De acuerdo con Hans Ulrich Gumbrecht (2009), lo que es o
está «presente», en su más simple acepción, es lo que «tenemos delante y
podemos ver» (praeessere), esto es, lo que es tangible, corporalmente incluso.
Producir (producere) la presencia es «llevar hacia delante», «empujar hacia
delante», algo así como hacer nacer, llevar, crear, hacer aparecer algo:
producir la presencia o tornar visible algo en el mundo.
Pero la presencia no es una categoría únicamente referida al
espacio, sino al tiempo. Existe la posibilidad de cierta «tangibilidad» en el
orden temporal: podemos hacernos presentes en nuestro propio tiempo, en la
generación de la que formamos parte y en la que estamos, inevitablemente,
adscritos.
Estar presente en algo es, dicho lo más sucintamente posible,
prestar atención; estar atentos a lo que nos pasa (Stiegler, 2008; Stiegler,
2010).
La tentativa de recuperación (filosófica) de una cultura
pedagógica de la presencia puede entenderse como un ejercicio de crítica de la
metafísica occidental, entendida en su sentido más literal de la palabra: lo
que está más allá de lo meramente físico. Este es el sentido de la metafísica
que Gumbrecht apunta como primordial. En el campo de las humanidades, el
impulso metafísico supone un gesto intelectual que trata siempre de ir más allá
de lo que se considera como mera superficie física, como si lo que importase de
verdad fuese el significado que siempre está del lado de lo profundo, de lo
oculto o de cierta esencialidad.
Con ese gesto, contribuimos a desmaterializar el mundo. El
enfoque de este texto es el específico de una filosofía de la educación. Como
campo de estudio, la filosofía de la educación forma parte de las humanidades.

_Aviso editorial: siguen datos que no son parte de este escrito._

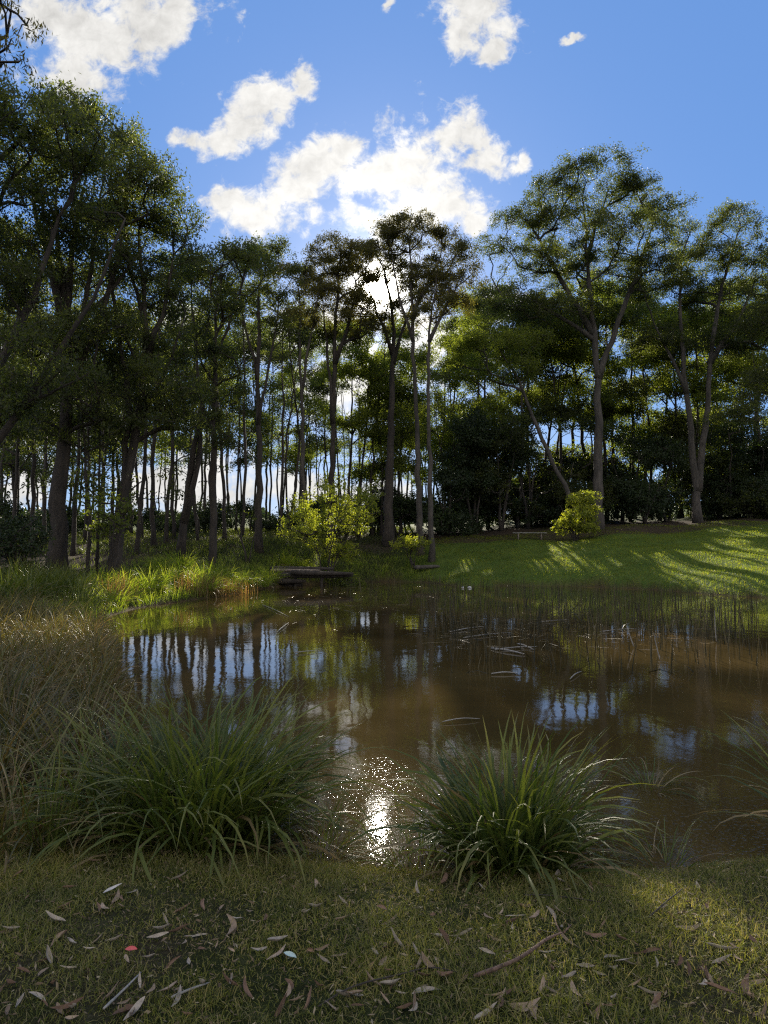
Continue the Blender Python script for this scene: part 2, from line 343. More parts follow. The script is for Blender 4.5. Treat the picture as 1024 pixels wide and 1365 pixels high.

Parte de la tesis de este texto es que si hay un rasgo que caracteriza la autocomprensión
de las humanidades, como campo de saber, es la convicción, históricamente
constatable, de que su tarea primordial, si no exclusiva, es atribuir
significado a los fenómenos que analiza. Esta vocación comienza, probablemente,
con la modernidad, al mismo tiempo que el cogito cartesiano se reproduce en
diferentes dicotomías –espíritu/materia, mente/cuerpo, profundidad, superficie,
significado/significante– en las cuales el primer polo del par es concebido
como jerárquicamente superior al segundo.
La consecuencia de este privilegio de la parte más
espiritual (e inmaterial) de la dicotomía es una escisión categorial entre el
ser y la apariencia, volviendo imposible la afirmación de que en la esfera de
los asuntos humanos ser y aparecer coinciden; o dicho en los términos de
Gumbrecht: una desmaterialización del mundo provocada por una radical
separación entre el concepto y el acontecimiento, que es lo que excita y
violenta siempre el pensamiento.
Existe, pues, una «hipertrofia hermenéutica»,
un exceso de búsqueda de significación en el terreno de las humanidades –y un
pensamiento filosófico de la educación no se escapa a sus efectos– que
impediría una «cultura de la presencia» (Gumbrecht, 2010, 9). Lo que Gumbrecht
propone pensar –y en este texto se asume como central para la pedagogía, su
estudio, su investigación y enseñanza, y para el aprender– es lo más parecido a
algo que George Steiner dijo en Presencias reales, cuando imaginaba una
sociedad de encuentros primarios con la cultura y sus variadas producciones:
«Un modo de educación, una definición de valores desprovista, en la mayor
medida posible, de “metatextos”.
Una ciudad para pintores, poetas,
compositores, coreógrafos, no para críticos de arte, literatura, música o
ballet, estén en la plaza pública o en la Academia» (Steiner, 1989, 19).
En nuestro caso: una ciudad de aprendices capaces de estar
atentos, de hacerse presentes tanto en su conocer como en su ignorancia.